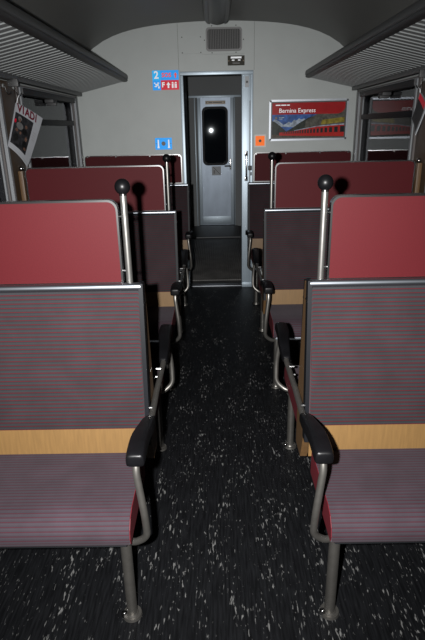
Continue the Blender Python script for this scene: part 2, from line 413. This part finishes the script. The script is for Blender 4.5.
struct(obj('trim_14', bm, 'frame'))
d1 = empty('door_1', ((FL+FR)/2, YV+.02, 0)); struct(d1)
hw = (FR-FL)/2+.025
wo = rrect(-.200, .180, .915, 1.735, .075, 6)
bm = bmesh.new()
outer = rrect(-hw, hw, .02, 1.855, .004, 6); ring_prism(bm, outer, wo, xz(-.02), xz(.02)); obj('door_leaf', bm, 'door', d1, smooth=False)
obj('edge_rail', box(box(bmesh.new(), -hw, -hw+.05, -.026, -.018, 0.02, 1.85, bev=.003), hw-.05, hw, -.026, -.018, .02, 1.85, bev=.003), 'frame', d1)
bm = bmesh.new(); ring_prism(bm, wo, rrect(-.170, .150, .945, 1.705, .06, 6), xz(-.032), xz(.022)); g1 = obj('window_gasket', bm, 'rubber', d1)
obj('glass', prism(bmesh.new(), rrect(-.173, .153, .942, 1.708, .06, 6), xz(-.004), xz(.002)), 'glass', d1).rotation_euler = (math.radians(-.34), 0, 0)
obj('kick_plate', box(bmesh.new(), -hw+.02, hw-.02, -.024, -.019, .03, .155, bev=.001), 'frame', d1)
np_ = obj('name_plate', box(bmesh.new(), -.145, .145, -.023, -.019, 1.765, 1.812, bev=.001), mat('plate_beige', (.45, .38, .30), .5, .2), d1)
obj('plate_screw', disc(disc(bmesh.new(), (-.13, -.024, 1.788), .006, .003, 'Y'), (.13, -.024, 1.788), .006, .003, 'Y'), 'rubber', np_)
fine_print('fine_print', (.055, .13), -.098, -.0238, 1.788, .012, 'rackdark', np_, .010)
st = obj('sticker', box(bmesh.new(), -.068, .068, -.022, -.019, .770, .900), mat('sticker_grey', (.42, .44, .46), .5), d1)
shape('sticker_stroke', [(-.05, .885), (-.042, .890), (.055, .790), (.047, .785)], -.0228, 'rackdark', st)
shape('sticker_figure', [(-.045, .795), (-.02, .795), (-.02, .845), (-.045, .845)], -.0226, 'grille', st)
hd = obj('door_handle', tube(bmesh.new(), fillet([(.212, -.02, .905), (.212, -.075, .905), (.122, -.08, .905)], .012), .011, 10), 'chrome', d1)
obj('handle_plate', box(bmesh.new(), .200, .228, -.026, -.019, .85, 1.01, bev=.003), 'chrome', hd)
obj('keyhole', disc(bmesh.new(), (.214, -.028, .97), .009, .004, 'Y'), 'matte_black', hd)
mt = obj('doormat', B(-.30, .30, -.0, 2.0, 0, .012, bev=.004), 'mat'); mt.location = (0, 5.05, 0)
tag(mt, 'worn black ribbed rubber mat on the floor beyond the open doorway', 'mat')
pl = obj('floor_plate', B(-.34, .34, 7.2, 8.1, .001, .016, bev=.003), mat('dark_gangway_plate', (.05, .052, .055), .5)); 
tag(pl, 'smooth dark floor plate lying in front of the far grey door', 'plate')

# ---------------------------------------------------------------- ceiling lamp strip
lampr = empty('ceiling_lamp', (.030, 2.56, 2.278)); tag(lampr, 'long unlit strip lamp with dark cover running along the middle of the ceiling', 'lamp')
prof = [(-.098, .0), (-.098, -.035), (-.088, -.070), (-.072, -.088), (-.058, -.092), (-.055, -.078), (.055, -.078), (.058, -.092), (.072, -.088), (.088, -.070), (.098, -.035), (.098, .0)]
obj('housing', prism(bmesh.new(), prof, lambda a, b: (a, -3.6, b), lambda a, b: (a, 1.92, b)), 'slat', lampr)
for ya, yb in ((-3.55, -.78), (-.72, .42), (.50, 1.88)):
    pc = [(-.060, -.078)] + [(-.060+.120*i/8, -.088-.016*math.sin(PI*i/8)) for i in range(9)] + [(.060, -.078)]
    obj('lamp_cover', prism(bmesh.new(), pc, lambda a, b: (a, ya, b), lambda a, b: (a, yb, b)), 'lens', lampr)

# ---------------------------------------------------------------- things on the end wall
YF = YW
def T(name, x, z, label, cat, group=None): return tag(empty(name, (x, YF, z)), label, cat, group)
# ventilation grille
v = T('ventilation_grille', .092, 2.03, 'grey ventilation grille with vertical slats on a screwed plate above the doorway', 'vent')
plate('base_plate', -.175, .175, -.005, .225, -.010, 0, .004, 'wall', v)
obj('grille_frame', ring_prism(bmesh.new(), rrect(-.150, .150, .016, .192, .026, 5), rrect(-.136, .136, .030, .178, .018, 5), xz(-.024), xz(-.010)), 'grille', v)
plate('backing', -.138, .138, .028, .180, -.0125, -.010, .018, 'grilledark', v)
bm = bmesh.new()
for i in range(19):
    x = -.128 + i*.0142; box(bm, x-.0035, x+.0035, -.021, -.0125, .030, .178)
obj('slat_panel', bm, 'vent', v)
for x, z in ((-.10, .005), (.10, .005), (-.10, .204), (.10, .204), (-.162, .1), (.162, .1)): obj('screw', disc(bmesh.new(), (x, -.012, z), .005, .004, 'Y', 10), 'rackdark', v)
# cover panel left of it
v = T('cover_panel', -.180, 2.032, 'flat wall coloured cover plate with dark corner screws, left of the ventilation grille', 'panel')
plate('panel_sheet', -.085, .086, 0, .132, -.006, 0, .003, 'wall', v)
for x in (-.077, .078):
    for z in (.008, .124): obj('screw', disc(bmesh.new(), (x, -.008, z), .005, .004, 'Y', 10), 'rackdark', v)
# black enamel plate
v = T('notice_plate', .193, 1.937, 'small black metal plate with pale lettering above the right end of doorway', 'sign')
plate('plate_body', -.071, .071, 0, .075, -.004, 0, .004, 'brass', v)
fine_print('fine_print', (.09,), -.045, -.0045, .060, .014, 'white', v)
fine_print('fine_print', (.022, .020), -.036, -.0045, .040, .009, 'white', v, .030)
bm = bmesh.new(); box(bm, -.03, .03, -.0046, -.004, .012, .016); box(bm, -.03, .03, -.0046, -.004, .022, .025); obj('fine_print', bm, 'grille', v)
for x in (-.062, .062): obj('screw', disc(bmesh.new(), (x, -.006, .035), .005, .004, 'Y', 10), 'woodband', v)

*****

> _WHAT IS NEEDED_
Restate the whole listing above exactly, except for its images.

> _CORRECT RESPONSE_
Continue the Blender Python script for this scene: part 2, from line 413. This part finishes the script. The script is for Blender 4.5.
struct(obj('trim_14', bm, 'frame'))
d1 = empty('door_1', ((FL+FR)/2, YV+.02, 0)); struct(d1)
hw = (FR-FL)/2+.025
wo = rrect(-.200, .180, .915, 1.735, .075, 6)
bm = bmesh.new()
outer = rrect(-hw, hw, .02, 1.855, .004, 6); ring_prism(bm, outer, wo, xz(-.02), xz(.02)); obj('door_leaf', bm, 'door', d1, smooth=False)
obj('edge_rail', box(box(bmesh.new(), -hw, -hw+.05, -.026, -.018, 0.02, 1.85, bev=.003), hw-.05, hw, -.026, -.018, .02, 1.85, bev=.003), 'frame', d1)
bm = bmesh.new(); ring_prism(bm, wo, rrect(-.170, .150, .945, 1.705, .06, 6), xz(-.032), xz(.022)); g1 = obj('window_gasket', bm, 'rubber', d1)
obj('glass', prism(bmesh.new(), rrect(-.173, .153, .942, 1.708, .06, 6), xz(-.004), xz(.002)), 'glass', d1).rotation_euler = (math.radians(-.34), 0, 0)
obj('kick_plate', box(bmesh.new(), -hw+.02, hw-.02, -.024, -.019, .03, .155, bev=.001), 'frame', d1)
np_ = obj('name_plate', box(bmesh.new(), -.145, .145, -.023, -.019, 1.765, 1.812, bev=.001), mat('plate_beige', (.45, .38, .30), .5, .2), d1)
obj('plate_screw', disc(disc(bmesh.new(), (-.13, -.024, 1.788), .006, .003, 'Y'), (.13, -.024, 1.788), .006, .003, 'Y'), 'rubber', np_)
fine_print('fine_print', (.055, .13), -.098, -.0238, 1.788, .012, 'rackdark', np_, .010)
st = obj('sticker', box(bmesh.new(), -.068, .068, -.022, -.019, .770, .900), mat('sticker_grey', (.42, .44, .46), .5), d1)
shape('sticker_stroke', [(-.05, .885), (-.042, .890), (.055, .790), (.047, .785)], -.0228, 'rackdark', st)
shape('sticker_figure', [(-.045, .795), (-.02, .795), (-.02, .845), (-.045, .845)], -.0226, 'grille', st)
hd = obj('door_handle', tube(bmesh.new(), fillet([(.212, -.02, .905), (.212, -.075, .905), (.122, -.08, .905)], .012), .011, 10), 'chrome', d1)
obj('handle_plate', box(bmesh.new(), .200, .228, -.026, -.019, .85, 1.01, bev=.003), 'chrome', hd)
obj('keyhole', disc(bmesh.new(), (.214, -.028, .97), .009, .004, 'Y'), 'matte_black', hd)
mt = obj('doormat', B(-.30, .30, -.0, 2.0, 0, .012, bev=.004), 'mat'); mt.location = (0, 5.05, 0)
tag(mt, 'worn black ribbed rubber mat on the floor beyond the open doorway', 'mat')
pl = obj('floor_plate', B(-.34, .34, 7.2, 8.1, .001, .016, bev=.003), mat('dark_gangway_plate', (.05, .052, .055), .5)); 
tag(pl, 'smooth dark floor plate lying in front of the far grey door', 'plate')

# ---------------------------------------------------------------- ceiling lamp strip
lampr = empty('ceiling_lamp', (.030, 2.56, 2.278)); tag(lampr, 'long unlit strip lamp with dark cover running along the middle of the ceiling', 'lamp')
prof = [(-.098, .0), (-.098, -.035), (-.088, -.070), (-.072, -.088), (-.058, -.092), (-.055, -.078), (.055, -.078), (.058, -.092), (.072, -.088), (.088, -.070), (.098, -.035), (.098, .0)]
obj('housing', prism(bmesh.new(), prof, lambda a, b: (a, -3.6, b), lambda a, b: (a, 1.92, b)), 'slat', lampr)
for ya, yb in ((-3.55, -.78), (-.72, .42), (.50, 1.88)):
    pc = [(-.060, -.078)] + [(-.060+.120*i/8, -.088-.016*math.sin(PI*i/8)) for i in range(9)] + [(.060, -.078)]
    obj('lamp_cover', prism(bmesh.new(), pc, lambda a, b: (a, ya, b), lambda a, b: (a, yb, b)), 'lens', lampr)

# ---------------------------------------------------------------- things on the end wall
YF = YW
def T(name, x, z, label, cat, group=None): return tag(empty(name, (x, YF, z)), label, cat, group)
# ventilation grille
v = T('ventilation_grille', .092, 2.03, 'grey ventilation grille with vertical slats on a screwed plate above the doorway', 'vent')
plate('base_plate', -.175, .175, -.005, .225, -.010, 0, .004, 'wall', v)
obj('grille_frame', ring_prism(bmesh.new(), rrect(-.150, .150, .016, .192, .026, 5), rrect(-.136, .136, .030, .178, .018, 5), xz(-.024), xz(-.010)), 'grille', v)
plate('backing', -.138, .138, .028, .180, -.0125, -.010, .018, 'grilledark', v)
bm = bmesh.new()
for i in range(19):
    x = -.128 + i*.0142; box(bm, x-.0035, x+.0035, -.021, -.0125, .030, .178)
obj('slat_panel', bm, 'vent', v)
for x, z in ((-.10, .005), (.10, .005), (-.10, .204), (.10, .204), (-.162, .1), (.162, .1)): obj('screw', disc(bmesh.new(), (x, -.012, z), .005, .004, 'Y', 10), 'rackdark', v)
# cover panel left of it
v = T('cover_panel', -.180, 2.032, 'flat wall coloured cover plate with dark corner screws, left of the ventilation grille', 'panel')
plate('panel_sheet', -.085, .086, 0, .132, -.006, 0, .003, 'wall', v)
for x in (-.077, .078):
    for z in (.008, .124): obj('screw', disc(bmesh.new(), (x, -.008, z), .005, .004, 'Y', 10), 'rackdark', v)
# black enamel plate
v = T('notice_plate', .193, 1.937, 'small black metal plate with pale lettering above the right end of doorway', 'sign')
plate('plate_body', -.071, .071, 0, .075, -.004, 0, .004, 'brass', v)
fine_print('fine_print', (.09,), -.045, -.0045, .060, .014, 'white', v)
fine_print('fine_print', (.022, .020), -.036, -.0045, .040, .009, 'white', v, .030)
bm = bmesh.new(); box(bm, -.03, .03, -.0046, -.004, .012, .016); box(bm, -.03, .03, -.0046, -.004, .022, .025); obj('fine_print', bm, 'grille', v)
for x in (-.062, .062): obj('screw', disc(bmesh.new(), (x, -.006, .035), .005, .004, 'Y', 10), 'woodband', v)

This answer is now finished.